Os grupos de trabalho têm a tarefa de elaborar, em 60 dias, anteprojetos para a regulamentação do IBS e da CBS.
O advogado Heleno Torres, professor titular de Direito Financeiro da USP, destaca a violação dos princípios democráticos ao não ouvir aqueles que pensam de maneira diferente e ao negar o direito de participação dos contribuintes. Ele alerta para o risco de leis favoráveis ao Fisco gerarem questionamentos judiciais no futuro, conforme expressado por outros advogados tributaristas.
Além disso, a regulamentação da reforma tributária está sob responsabilidade exclusiva de representantes da Administração Pública. Há também preocupações com possíveis privilégios regionais nas discussões, dado que apenas 2% da Câmara dos Deputados compõem o grupo de trabalho, totalizando 12 membros, com três do Amazonas, três de São Paulo e os demais representando os estados de Minas Gerais, Paraíba, Ceará e Goiás.
Este cenário levanta questionamentos sobre a representatividade efetiva no processo de elaboração da reforma.
Pontos sensíveis do Imposto Seletivo
Para além do IVA Dual, o IS, criado com o caráter extrafiscal, incidirá sobre bens e serviços prejudiciais à saúde ou ao meio ambiente. Sua subjetividade dá margem para a inclusão de combustíveis fósseis em seu rol de produtos tributados.

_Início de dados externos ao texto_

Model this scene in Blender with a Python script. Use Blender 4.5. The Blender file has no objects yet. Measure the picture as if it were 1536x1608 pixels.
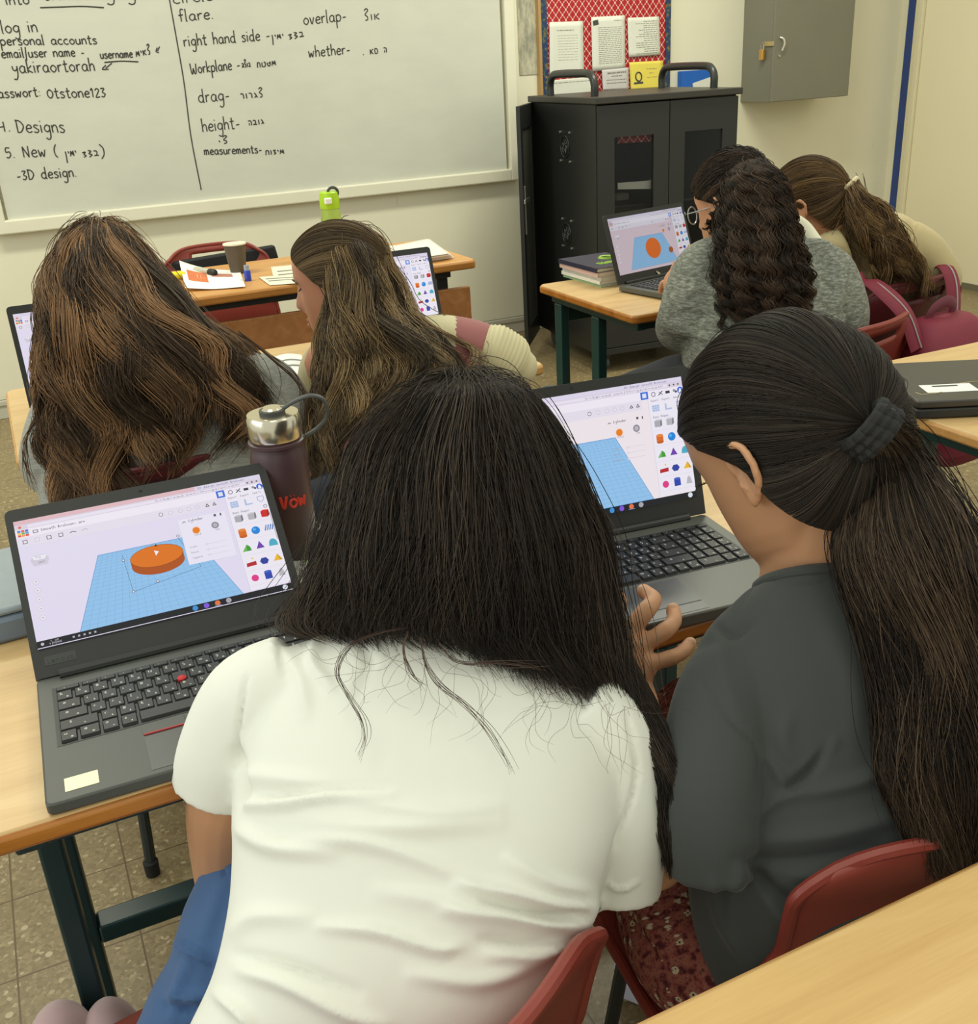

A ausência de limites para a carga tributária e sua inclusão na base da CBS e do IBS — por ser cobrado “por dentro”.
O primeiro pode estimular desvios na utilização desse tributo, enquanto o segundo perpetua parte da complexidade tributária atual — notadamente no caso de disputas sobre a tributação.
Pode-se esperar um aumento significativo dos produtos impactados por esse imposto.
Futuro incerto
A complexidade do novo sistema tributário exigirá atenção constante e capacidade jurídica para garantir a adaptação adequada das empresas do setor de combustíveis.
O futuro desse mercado, assim como de outros setores, está intrinsecamente ligado a uma compreensão profunda das implicações legais da Reforma Tributária, que foi aprovada de forma açodada e que deixou muitas lacunas.
Tributação e obrigações excessivas sobre o mercado de combustíveis podem causar danos profundos, não só às empresas brasileiras, mas principalmente aos consumidores.